Tag Larkin laughs at Tagg Romney

October 20, 2012

If you were around for the 2008 election, you’ll know that our very own Tag Larkin has a blood grudge against Tagg Romney, the eldest of Mitt Romney’s Patrick Bateman-looking five sons.  Well, Tagg Romney has Tag Larkin’s attention again, this time over something Tagg Romney said in a recent post-debate radio interview.

In an interview with a local North Carolina radio station Wednesday, the candidate’s eldest son was asked what it was like “to hear the president of the United States call your dad a liar.”

“Jump out of your seat and you want to rush down to the stage and take a swing at him,” Tagg responded, laughing. “But you know you can’t do that because, well, first because there’s a lot of Secret Service between you and him, but also because that’s the nature of the process.”

“Oh boo hoo!” Tag Larkin says mockingly.  “Tagg Romney is afraid of the Secret Service.  Tagg Romney fears for his safety.  TAG LARKIN HAS NO FEAR!  Tag Larkin throws punches at heads of state all the time!  Presidents, prime ministers, the steward of Gondor… if you have executive power, Tag Larkin’s thrown a punch at you.  Tagg Romney is a puny dribble of ejaculate compared to Tag Larkin.”

Indeed, Tag Larkin will throw fists with anyone, despite federal and international laws.  It’s a little-known fact that Tag Larkin once punched the Queen of England square in the babymaker once, but if you ask Buckingham Palace they’ll deny it ever happened because what country wants to admit that their monarch got socked in the crotch?

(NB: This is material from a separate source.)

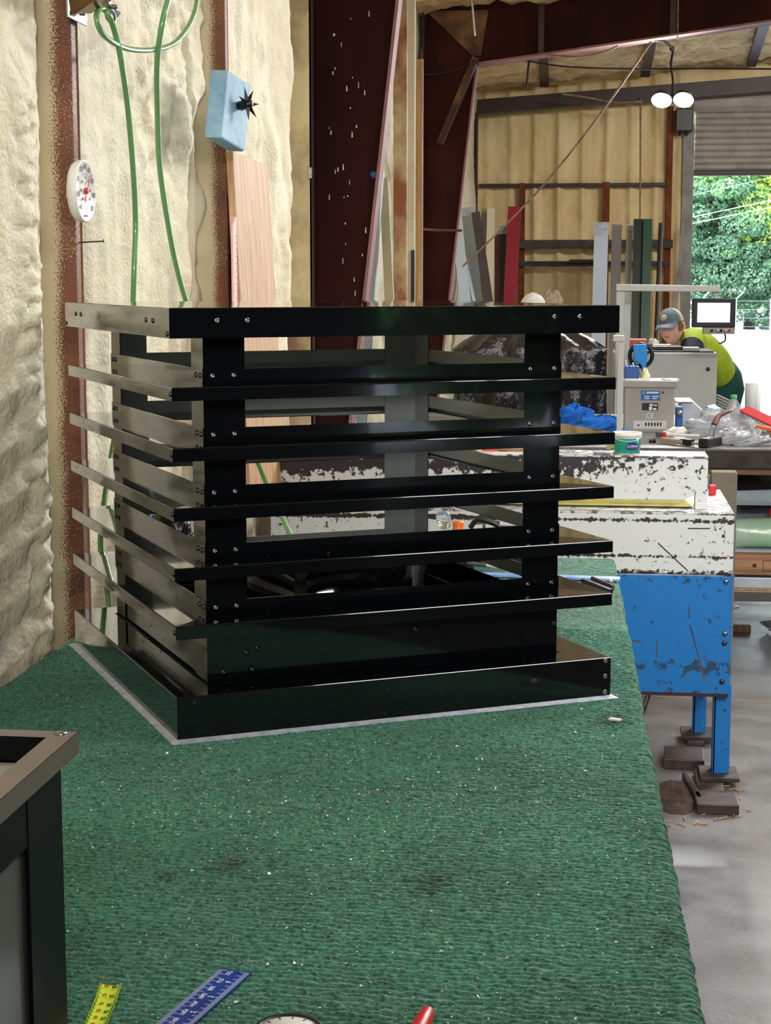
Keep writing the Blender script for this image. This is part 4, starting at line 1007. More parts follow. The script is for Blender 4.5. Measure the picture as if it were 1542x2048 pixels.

Kind of takes the glimmer off that crown, don’t it?

“Tag Larkin doesn’t talk about punching people,” says Tag Larkin after throwing a thermos at a passing bike messenger.  Tag Larkin doesn’t ride bikes – he pedals too hard and snaps chains like they were thread – so he think bikers are mocking him with their ability to ride bikes without breaking them.  “Tag Larkin just punches people, often without warning or reason. Tag Larkin is a man of action, born of fire of fury, not of privilege and pampered wealth.”

Fire and fury are the closest clues to a birthplace we’ve ever gotten from Tag Larkin.  Tag Larkin has an aura of mystery about him.  Also, he has an aura of savage virility, and one time a girl said his semen tasted like cookie dough.

“Tag Larkin has whooped asses in all legislative houses on federal, state, and local levels!”  declares Tag Larkin, and he’s right. Tag Larkin has kicked a Congressman in the taint, he has dropped an elbow on a state senator, and also suplexed an alderman through a table. As of this blog post, Tagg Romney has not assaulted any one from any branch of legislature here or abroad, and this means that Tag Larkin wins.

Tag Larkin always wins. FOREVER!

On a side note: Tagg Romney’s dad almost won Anonymous Doug’s vote during the Presidential debate, but only because Anonymous Doug misheard Mitt’s “binder full of women” quote as “binder of women.”  Anonymous Doug has bound many a woman in the bedroom during his sexually active years upon this earth, and finally here comes a candidate speaking directly to his kinky predilections.  Alas, when the error was pointed out to Anonymous Doug, he was rather crestfallen.

Election season is just a bad time for everyone.



  1. I fucking LOVE Tag Larkin…

  2. You know, the minute Tagg Romney made a tit of himself with that ommentary, I thought of Tag Larkin. I knew somehow he would have something to say.

    I cannot understand this predilection by Republican candidates to give their children names like Tagg and Trig and Tug and Rag.